Some members may express support for the Multilateral Sanctions Monitoring Team (MSMT). Announced by Australia, Canada, France, Germany, Italy, Japan, the Netherlands, New Zealand, the ROK, the UK, and the US on 16 October, the MSMT is intended to monitor and report on violations of the 1718 DPRK sanctions regime. At the time of writing, it appears that the modalities and working methods of the MSMT are still being determined.
Russia, for its part, may defend the “Comprehensive Strategic Partnership Treaty” and claim that it is intended to play a stabilising role in the region, while also arguing that its cooperation with the DPRK fully complies with its international obligations.
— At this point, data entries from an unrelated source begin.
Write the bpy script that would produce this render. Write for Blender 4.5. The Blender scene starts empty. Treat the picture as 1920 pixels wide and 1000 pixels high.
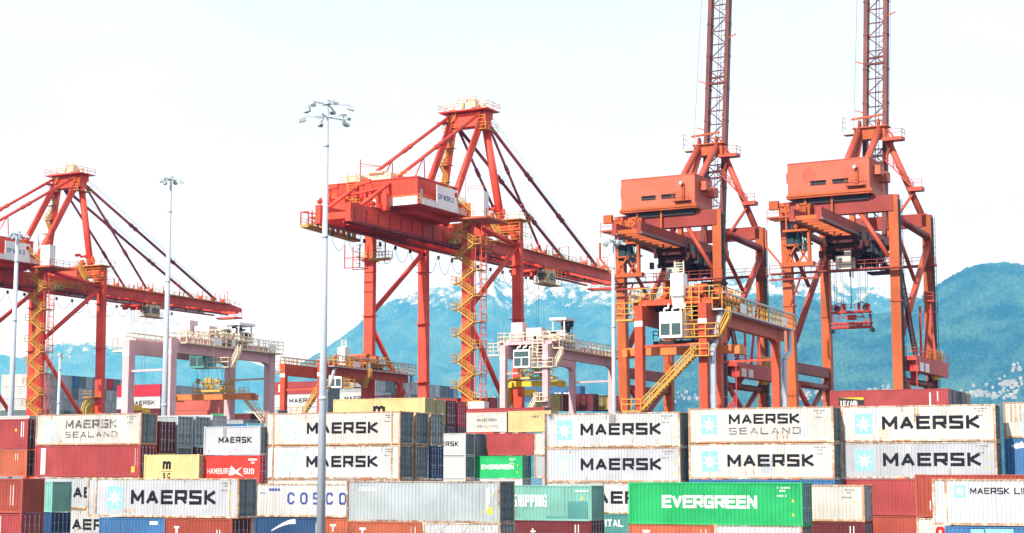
import bpy, bmesh, math, random
from math import sin, cos, radians, atan, pi, sqrt
from mathutils import Vector, Matrix, noise
random.seed(7)

# ------------------------------------------------------------------ camera
FPX = 3100.0; HC = 6.4; PITCH = atan(390/FPX)
sc = bpy.context.scene
COL = sc.collection
cam = bpy.data.cameras.new('camera'); camo = bpy.data.objects.new('camera', cam); COL.objects.link(camo)
cam.sensor_width = 36; cam.lens = 36*FPX/1920; cam.clip_start = 1; cam.clip_end = 60000
camo.location = (0, 0, HC); camo.rotation_euler = (pi/2+PITCH, 0, 0)
sc.camera = camo
# ------------------------------------------------------------------ sky and sun
SUN_EL = radians(34); SUN_AZ = radians(214)      # compass style, 0 = +Y, clockwise; behind the camera to its left
sun_dir = Vector((sin(SUN_AZ)*cos(SUN_EL), cos(SUN_AZ)*cos(SUN_EL), sin(SUN_EL)))
sun = bpy.data.lights.new('sun', 'SUN'); sun.energy = 4.9; sun.angle = radians(0.6); sun.color = (1.0, .95, .87)
suno = bpy.data.objects.new('sun', sun); COL.objects.link(suno)
suno.rotation_euler = sun_dir.to_track_quat('Z', 'Y').to_euler()
w = bpy.data.worlds.new('World'); sc.world = w; w.use_nodes = True
nt = w.node_tree; nt.nodes.clear()
sky = nt.nodes.new('ShaderNodeTexSky'); sky.sky_type = 'NISHITA'; sky.sun_disc = False
sky.sun_elevation = SUN_EL; sky.sun_rotation = SUN_AZ; sky.air_density = 1.0; sky.dust_density = 3.0
bg = nt.nodes.new('ShaderNodeBackground'); bg.inputs[1].default_value = .10
cl = nt.nodes.new('ShaderNodeBackground'); cl.inputs[1].default_value = 1.02
cr = nt.nodes.new('ShaderNodeValToRGB'); cr.color_ramp.elements[0].position = .0; cr.color_ramp.elements[0].color = (.86, .98, 1.72, 1); cr.color_ramp.elements[1].position = .32; cr.color_ramp.elements[1].color = (.71, .775, .80, 1)
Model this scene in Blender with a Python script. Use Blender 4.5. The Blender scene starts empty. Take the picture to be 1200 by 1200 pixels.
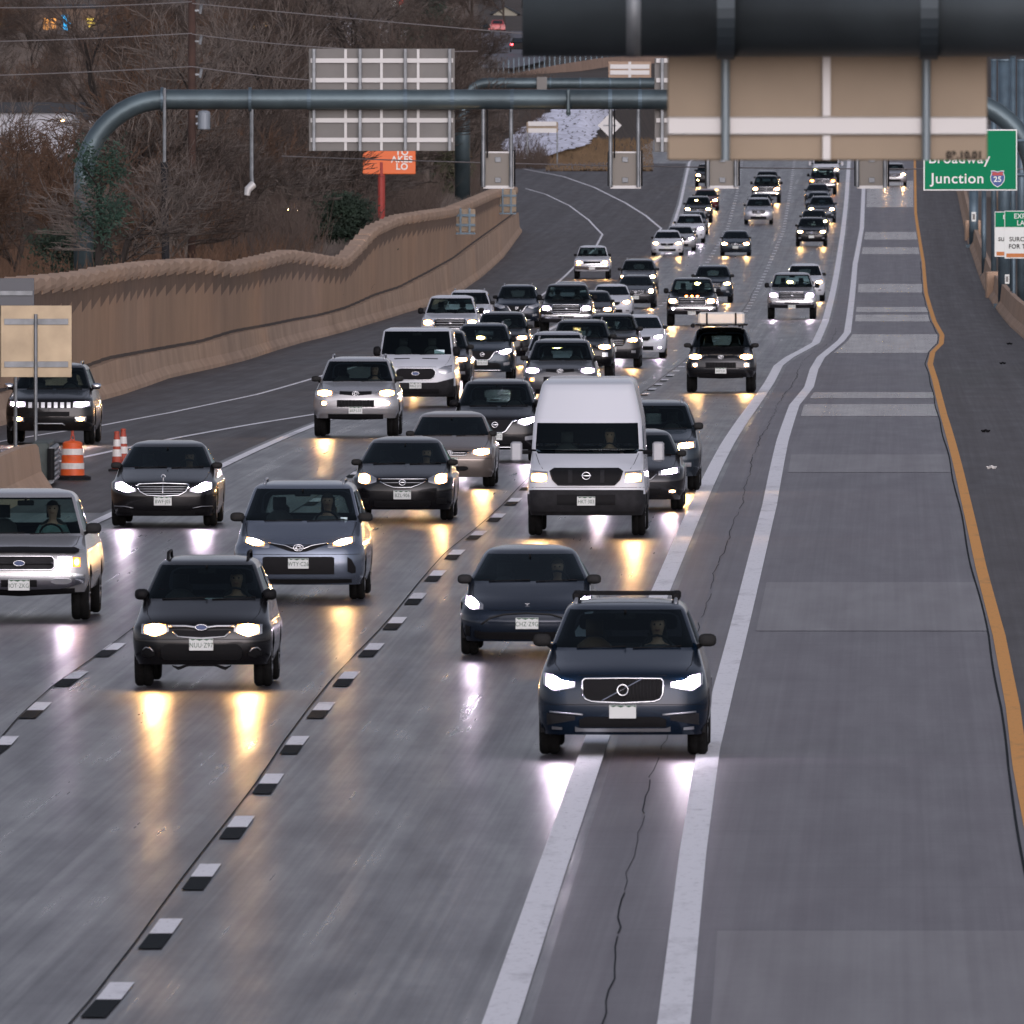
import bpy, math, random
import numpy as np
from mathutils import Vector, Matrix
random.seed(7)
SC = bpy.context.scene
COL = SC.collection
# ---------------------------------------------------------------- camera
F_PX = 21400.0      # focal length in photo pixels (photo 1200 wide)
CAM_Z = 7.33        # overpass eye height above the carriageway
HOR = 143.0         # row of the horizon in the photo
cam_d = bpy.data.cameras.new("camera"); cam = bpy.data.objects.new("camera", cam_d); COL.objects.link(cam)
cam.location = (0, 0, CAM_Z); cam.rotation_euler = (math.radians(90), 0, 0)
cam_d.sensor_width = 36.0; cam_d.lens = F_PX/1200*36.0
cam_d.shift_y = -(600-HOR)/1200
cam_d.clip_start = 1.0; cam_d.clip_end = 9000
cam_d.dof.use_dof = True; cam_d.dof.focus_distance = 330; cam_d.dof.aperture_fstop = 20.0
SC.camera = cam
# ---------------------------------------------------------------- light
W = bpy.data.worlds.new("World"); SC.world = W; W.use_nodes = True
SUN_EL, SUN_ROT = math.radians(18), math.radians(170)
nt = W.node_tree; bg = nt.nodes["Background"]
sky = nt.nodes.new("ShaderNodeTexSky"); sky.sky_type = 'NISHITA'; sky.sun_disc = False
sky.sun_elevation = SUN_EL; sky.sun_rotation = SUN_ROT; sky.air_density = 1.2; sky.dust_density = 1.0; sky.ozone_density = 3.0
tint = nt.nodes.new("ShaderNodeMixRGB"); tint.blend_type = 'MULTIPLY'; tint.inputs[0].default_value = 1; tint.inputs[2].default_value = (1.10, .97, .95, 1)   # thin mauve cloud
bw = nt.nodes.new("ShaderNodeRGBToBW"); nt.links.new(sky.outputs[0], bw.inputs[0])
gm = nt.nodes.new("ShaderNodeVectorMath"); gm.operation = 'SCALE'; gm.inputs[0].default_value = (.88, .97, 1.17); nt.links.new(bw.outputs[0], gm.inputs["Scale"])
ov = nt.nodes.new("ShaderNodeMixRGB"); ov.inputs[0].default_value = .75; nt.links.new(sky.outputs[0], ov.inputs[1]); nt.links.new(gm.outputs[0], ov.inputs[2])   # thin overcast
nt.links.new(ov.outputs[0], tint.inputs[1])
# added gradient dims the sky towards the hill, darkening road reflections; brighter behind camera
wtc = nt.nodes.new("ShaderNodeTexCoord"); wsp = nt.nodes.new("ShaderNodeSeparateXYZ"); nt.links.new(wtc.outputs["Generated"], wsp.inputs[0])
wmr = nt.nodes.new("ShaderNodeMapRange"); wmr.inputs[1].default_value = -.3; wmr.inputs[2].default_value = .75; wmr.inputs[3].default_value = 1.0; wmr.inputs[4].default_value = .40
wml = nt.nodes.new("ShaderNodeVectorMath"); wml.operation = 'SCALE'
nt.links.new(wsp.outputs[1], wmr.inputs[0]); nt.links.new(tint.outputs[0], wml.inputs[0]); nt.links.new(wmr.outputs[0], wml.inputs["Scale"]); nt.links.new(wml.outputs[0], bg.inputs[0]); bg.inputs[1].default_value = 0.13
sd = bpy.data.lights.new("sun", 'SUN'); sun = bpy.data.objects.new("sun", sd); COL.objects.link(sun)
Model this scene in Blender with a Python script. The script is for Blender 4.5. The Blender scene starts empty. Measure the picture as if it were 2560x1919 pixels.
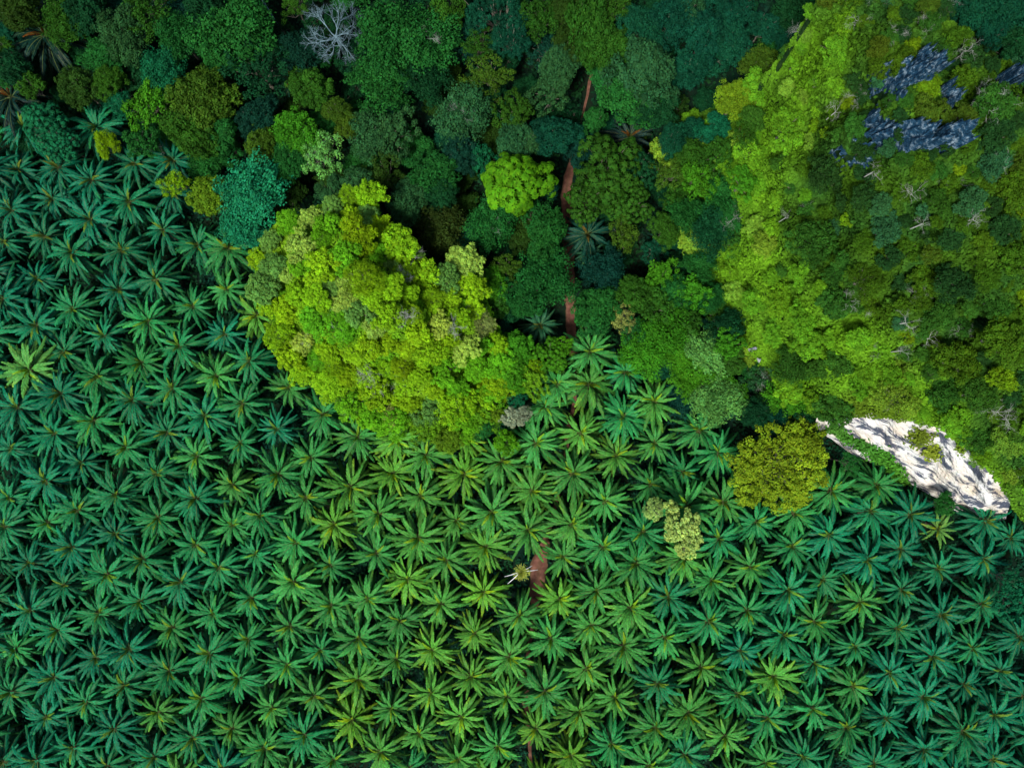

It is also likely to accuse the US of fomenting tensions in Ukraine, citing Washington’s reported decision in November to lift restrictions on Ukraine’s use of US weapons, including the long-range Army Tactical Missile System (ATACMS), enabling Ukrainian forces to strike targets inside Russia. Both China and Russia are likely to blame the US for the escalating tensions on the Korean Peninsula and might refer to the humanitarian impact of sanctions on the DPRK. They may also refer to a draft resolution first circulated by China in October 2021 that would provide sanctions relief to the DPRK if adopted.